These are very confusing times for sports fans. After an 82-game schedule and a never-ending play-off schedule, the basketball season is, at last, winding down. Fan interest is peaking and the teams are trying to get to the championships.
Basketball, in my opinion, is a way to keep busy and athletic during the long, cold and snowy winters. It does not belong in June and July.
Warm gymnasiums and hoops keep kids out of trouble. That was the idea behind James Naismiths' placing peach baskets at two ends of the YMCA gymnasium in Springfield, Massachusetts.
Give the youngsters a game to compete in and expend some of that youthful energy during the winter.
The National Basketball Association (NBA) does not follow that rule.
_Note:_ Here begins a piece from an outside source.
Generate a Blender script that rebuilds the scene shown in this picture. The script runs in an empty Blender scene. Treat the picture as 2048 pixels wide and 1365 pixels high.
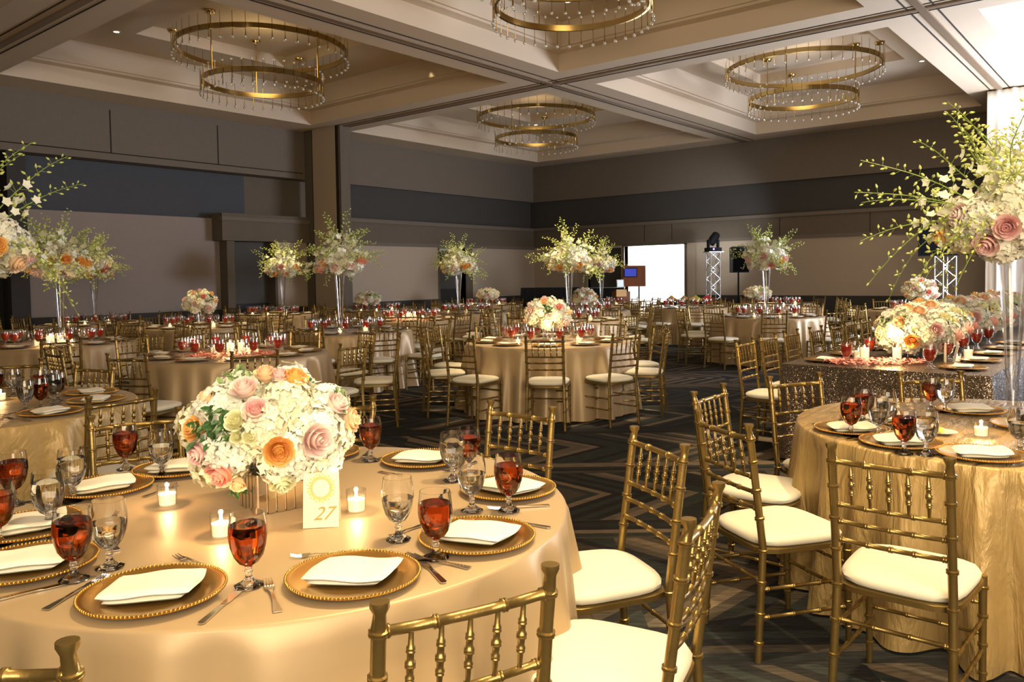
import bpy, math, random
from math import sin, cos, pi, radians, sqrt, atan2
from mathutils import Vector, Matrix, Euler
random.seed(7)
COL = bpy.context.scene.collection
# ------------------------------------------------------------------ camera model
F, PITCH, ROLL, CY, H = 1602.0, .0425, .014, 620.1, 1.5
A = radians(39.54); ROT = A - pi/2
SA, CA = sin(A), cos(A)
def W(x, y, z=0.0):                       # viewer-aligned metres -> room-aligned world
    return Vector((x*SA + y*CA, -x*CA + y*SA, z))
def at(px, py, z):                        # photo pixel on a horizontal plane at height z -> viewer-aligned x, y
    X = (px-1024)/F; U = (CY-py)/F; c, s = cos(ROLL), sin(ROLL)
    x = X*c+U*s; u = -X*s+U*c
    y = cos(PITCH)+u*sin(PITCH); w = -sin(PITCH)+u*cos(PITCH)
    t = (z-H)/w
    return x*t, y*t
def ray(px, py, yl):                      # viewer-aligned point at forward distance yl
    X = (px-1024)/F; U = (CY-py)/F; c, s = cos(ROLL), sin(ROLL)
    x = X*c+U*s; u = -X*s+U*c
    y = cos(PITCH)+u*sin(PITCH); w = -sin(PITCH)+u*cos(PITCH)
    t = yl/y
    return x*t, yl, H+w*t
U0, V0 = 20.63, 16.07
def u_at(px, v=V0):
    s = (px-1024)/F; return v*(s*SA+CA)/(SA-s*CA)
def v_at(px, u=U0):
    s = (px-1024)/F; return u*(SA-s*CA)/(s*SA+CA)
# ------------------------------------------------------------------ materials
def new_mat(name):
    m = bpy.data.materials.new(name); m.use_nodes = True
    return m, m.node_tree.nodes, m.node_tree.links, m.node_tree.nodes['Principled BSDF']
def mat(name, col, rough=.5, metal=0, noise=0, nscale=8, bump=0, bscale=60, spec=.5, trans=0, ior=1.45, sheen=0, emit=None, es=0, coords='Object', sss=0, coat=0, detail=3):
    m, N, L, P = new_mat(name)
    P.inputs['Base Color'].default_value = (*col, 1); P.inputs['Roughness'].default_value = rough
    P.inputs['Metallic'].default_value = metal; P.inputs['Specular IOR Level'].default_value = spec
    P.inputs['Transmission Weight'].default_value = trans; P.inputs['IOR'].default_value = ior
    P.inputs['Sheen Weight'].default_value = sheen; P.inputs['Coat Weight'].default_value = coat
    P.inputs['Subsurface Weight'].default_value = sss
    if emit: P.inputs['Emission Color'].default_value = (*emit, 1); P.inputs['Emission Strength'].default_value = es
    if noise or bump:
        tc = N.new('ShaderNodeTexCoord')
    if noise:
        n = N.new('ShaderNodeTexNoise'); n.inputs['Scale'].default_value = nscale; n.inputs['Detail'].default_value = detail
        L.new(tc.outputs[coords], n.inputs['Vector'])
        r = N.new('ShaderNodeMix'); r.data_type = 'RGBA'
        r.inputs[6].default_value = (*[max(0, c*(1-noise)) for c in col], 1); r.inputs[7].default_value = (*[min(1, c*(1+noise)) for c in col], 1)
        L.new(n.outputs['Fac'], r.inputs[0]); L.new(r.outputs[2], P.inputs['Base Color'])
    if bump:
        n2 = N.new('ShaderNodeTexNoise'); n2.inputs['Scale'].default_value = bscale; n2.inputs['Detail'].default_value = 3
        L.new(tc.outputs[coords], n2.inputs['Vector'])
        b = N.new('ShaderNodeBump'); b.inputs['Strength'].default_value = bump; b.inputs['Distance'].default_value = .01
        L.new(n2.outputs['Fac'], b.inputs['Height']); L.new(b.outputs[0], P.inputs['Normal'])
    return m
def math_node(N, L, op, a, b=None, c=None):
    n = N.new('ShaderNodeMath'); n.operation = op
    for i, x in enumerate((a, b, c)):
        if x is None: continue
        if isinstance(x, (int, float)): n.inputs[i].default_value = x
        else: L.new(x, n.inputs[i])
    return n.outputs[0]
M = {}
def rose_mat(name, cen, edge):
    m, N, L, P = new_mat(name); P.inputs['Roughness'].default_value = .65; P.inputs['Subsurface Weight'].default_value = .1
    tc = N.new('ShaderNodeTexCoord'); ln = N.new('ShaderNodeVectorMath'); ln.operation = 'LENGTH'; L.new(tc.outputs['Object'], ln.inputs[0])
    mr = N.new('ShaderNodeMapRange'); L.new(ln.outputs['Value'], mr.inputs[0]); mr.inputs[1].default_value = .012; mr.inputs[2].default_value = .045
    r = N.new('ShaderNodeMix'); r.data_type = 'RGBA'; r.inputs[6].default_value = (*cen, 1); r.inputs[7].default_value = (*edge, 1)
    L.new(mr.outputs[0], r.inputs[0]); L.new(r.outputs[2], P.inputs['Base Color']); return m
M['gold'] = mat('chair_gold', (.345, .235, .078), .34, .85, noise=.3, nscale=14, bump=.08, bscale=90)
M['cream'] = mat('cushion_cream', (.84, .77, .58), .8, bump=.12, bscale=300, sheen=.3)
M['brass'] = mat('brass', (.52, .38, .15), .2, 1)
M['crystal'] = mat('crystal', (1, .97, .9), .02, 0, trans=.6, ior=1.6, coat=1, spec=1)
M['charger'] = mat('charger_gold', (.72, .42, .10), .22, .9, noise=.1, nscale=6)
M['linen'] = mat('napkin_linen', (.88, .82, .65), .85, bump=.1, bscale=220, sheen=.2)
M['steel'] = mat('steel', (.62, .58, .53), .16, 1)
M['wax'] = mat('wax_painted_glow', (.98, .90, .66), .5, emit=(1, .74, .38), es=1.1)  # emission stands in for flame light glowing through the wax
M['flame'] = mat('flame', (1, .8, .4), .5, emit=(1, .62, .25), es=110)
M['white_fl'] = mat('hydrangea_white', (.89, .86, .72), .7, noise=.13, nscale=18, sss=.08)
M['white_fl2'] = mat('hydrangea_cream', (.87, .82, .60), .7, noise=.16, nscale=18, sss=.08)
M['pink'] = rose_mat('rose_pink', (0.92, 0.42, 0.42), (0.96, 0.7, 0.64))
M['coral'] = rose_mat('rose_coral', (0.86, 0.2, 0.16), (0.94, 0.5, 0.4))
M['peach'] = rose_mat('rose_peach', (0.92, 0.46, 0.2), (0.96, 0.7, 0.44))
M['orange'] = rose_mat('rose_orange', (0.93, 0.36, 0.05), (0.97, 0.58, 0.18))
M['blush'] = rose_mat('rose_blush', (0.93, 0.5, 0.46), (0.97, 0.84, 0.76))
M['yell'] = rose_mat('rose_yell', (0.84, 0.8, 0.36), (0.93, 0.9, 0.6))
M['leaf'] = mat('leaf_green', (.05, .13, .035), .45, noise=.4, nscale=20)
M['leafv'] = mat('leaf_variegated', (.22, .32, .12), .5, noise=.5, nscale=40)
M['stem'] = mat('orchid_stem', (.25, .34, .07), .5)
M['bud'] = mat('orchid_bud', (.62, .68, .20), .5, noise=.25, nscale=60)
M['orchid'] = mat('orchid_white', (.85, .84, .66), .6, noise=.08, nscale=30)
M['petal'] = mat('petals_pink', (.80, .28, .24), .7, noise=.3, nscale=30)
M['card'] = mat('card_ivory', (.90, .82, .60), .7)
M['ink'] = mat('ink_gold', (.42, .30, .06), .5)
M['ringg'] = mat('emblem_gold', (.80, .56, .18), .5)
M['mirror'] = mat('mirror_slat', (.75, .68, .58), .06, 1)
M['black'] = mat('black_plastic', (.008, .008, .009), .6, spec=.1)
M['blackcloth'] = mat('black_cloth', (.008, .008, .009), .9)
M['alu'] = mat('truss_aluminium', (.5, .5, .5), .3, .9)
M['screen'] = mat('dark_screen', (.004, .004, .005), .7, spec=.03)
M['blue_led'] = mat('blue_led', (.1, .05, 1), .3, emit=(.25, .12, 1), es=8)
M['bluescreen'] = mat('blue_screen', (.05, .08, .6), .3, emit=(.03, .06, .5), es=.35)
M['tabscreen'] = mat('tablet_screen', (.5, .6, .8), .3, emit=(.5, .65, .9), es=.6)
M['wood'] = mat('kiosk_wood', (.22, .06, .015), .45, noise=.3, nscale=3)
M['woodlight'] = mat('kiosk_wood_light', (.75, .5, .22), .5)
M['drape'] = mat('white_drape', (.80, .76, .72), .85, sheen=.3)
M['ceil'] = mat('ceiling_paint', (.68, .555, .41), .85, noise=.03, nscale=.6)
M['track'] = mat('partition_track', (.24, .17, .11), .5)
M['slot'] = mat('track_slot', (.02, .014, .01), .8)
M['wtaupe'] = mat('wall_taupe', (.185, .153, .118), .85, noise=.08, nscale=20, bump=.1, bscale=120)
M['wdark'] = mat('wall_charcoal', (.066, .062, .057), .85, noise=.1, nscale=20)
M['wblue'] = mat('wall_slate', (.078, .084, .096), .85, noise=.1, nscale=14)
M['wbrown'] = mat('wall_umber', (.15, .12, .086), .8, noise=.08, nscale=12)
M['wlight'] = mat('wall_panel_linen', (.49, .40, .30), .85, noise=.06, nscale=26, bump=.15, bscale=200)
M['wlight_shaded'] = mat('wall_panel_linen_shaded', (.33, .28, .25), .85, noise=.06, nscale=26, bump=.15, bscale=200)  # same linen panel, its colour darkened for the dim entrance-side wall
M['wbase'] = mat('wall_wainscot', (.045, .042, .038), .75)
M['wwhite'] = mat('foyer_white', (.85, .85, .83), .8)
M['door'] = mat('door_dark', (.08, .075, .065), .6)
M['doord'] = mat('door_kick', (.015, .014, .013), .6)
M['lamp'] = mat('downlight_lens', (1, .9, .7), .4, emit=(1, .78, .5), es=12)
M['lamprim'] = mat('downlight_trim', (.7, .62, .5), .5)
M['food'] = mat('food_orange', (.85, .42, .12), .6, noise=.3, nscale=12)
M['foodred'] = mat('food_red', (.75, .06, .03), .5, noise=.3, nscale=12)
M['butter'] = mat('lemon_yellow', (.85, .70, .12), .5)
M['china'] = mat('white_china', (.85, .82, .74), .25)
M['water'] = mat('water', (1, 1, 1), 0, trans=1, ior=1.33)
M['tea'] = mat('iced_tea', (.56, .085, .012), .02, trans=.9, ior=1.34, noise=0)
M['ice'] = mat('ice', (1, .9, .8), .1, trans=1, ior=1.2)
M['glass'] = mat('goblet_glass', (1, 1, 1), 0, trans=1, ior=1.45)
def thin_glass(name, gloss=(1, 1, 1), tint=(.93, .93, .93), amt=.55, rough=.04):
    m, N, L, P = new_mat(name); N.remove(P)
    out = [n for n in N if n.type == 'OUTPUT_MATERIAL'][0]
    tr = N.new('ShaderNodeBsdfTransparent'); tr.inputs[0].default_value = (*tint, 1)
    gl = N.new('ShaderNodeBsdfGlossy'); gl.inputs['Color'].default_value = (*gloss, 1); gl.inputs['Roughness'].default_value = rough
    lw = N.new('ShaderNodeLayerWeight'); lw.inputs['Blend'].default_value = .45
    f = math_node(N, L, 'MULTIPLY', lw.outputs['Facing'], amt); f = math_node(N, L, 'ADD', f, .05)
    mx = N.new('ShaderNodeMixShader'); L.new(f, mx.inputs[0]); L.new(tr.outputs[0], mx.inputs[1]); L.new(gl.outputs[0], mx.inputs[2])
    L.new(mx.outputs[0], out.inputs[0]); return m
M['thin'] = thin_glass('thin_glass')
M['vaseg'] = thin_glass('vase_glass', amt=.55, rough=.08)
M['teafar'] = mat('iced_tea_deep', (.58, .035, .012), .08, spec=.6, trans=.35, ior=1.33)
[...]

The season starts in November and in the middle of June they are still shooting three-point shots.
When kids should be outside playing basketball, they are indoors watching the end of an overlong season.
A new endeavor pokes its athletic head onto the scene. It is called baseball. It is the "American Pastime." Basketball is frantic and hurried while baseball season is an unhurried 162 games, give or take an asterisk.
The Grapefruit League or Spring Training has made the sports pages, but draws little or no interest. The games do not count and make no impression on the sporting crowd.
Pitchers are loosening their arms and batters are sharpening their eyes for the coming season. The teams move north and in April, even though it is freezing, the opening games begin. The President of the United States throws out the first ball and we are off.
There was an old joke in Vaudeville about the farmer who was carrying six-dozen eggs and his pants begin to fall down. He asked the question "Should I drop the eggs and pick up my pants, or let my pants fall down and carry the eggs?"
That is the confusing problem between baseball and basketball. "Should I watch the end of the basketball season or should I start paying attention to the balls and strikes of baseball?"
It is puzzling.
In October and World Series Time, the whole confusion starts once more.